If they do get imported, the only thing you should need to do would be to use the action corresponding to Blender's "Apply scale and rotation to Ob data", if there is one, which I do believe.

 

Or instead you could check the NIF and "prepare" it prior to import with the handy NifTools application called "NifSkope". That's what I was talking of when I mentioned the unapplied translation and/or rotation properties of the NiTriShape/Strips node.

 

And if all else fails, you could also use the "head" (or whatever it's called) bone node inside the head's NIF to "re-align" it fittingly to the rest of the armature skeleton. The head's vertices should be positioned exactly the same around the "head" node relatively, whether it's standing alone or at its place inside the skeleton.
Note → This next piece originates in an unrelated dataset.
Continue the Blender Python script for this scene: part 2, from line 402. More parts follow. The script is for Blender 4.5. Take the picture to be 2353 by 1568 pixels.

So rotating the mesh around the bone node (if necessary) and moving it so said node takes its place inside the skeleton armature ("head" node and "head" node align) should, not only in theory, put the head into its proper place as well.

 

Or, another option, just read up the unapplied translation in NifSkope and simply move it about the according number of units inside 3DS Max. I did that for the heads of the humanoid bodies several times in the past I recall. It wasn't perfectly aligning, due to me not calculating the perfect value but approximating it instead, but I needed the head only for reference, so it was good enough for me.

 

I hope it helps (any of these). :sweat:

 

edit: Scratch the first. Having an unapplied translation would mean the head already is at its proper place after import, which, as we all know, is not the case. My bad.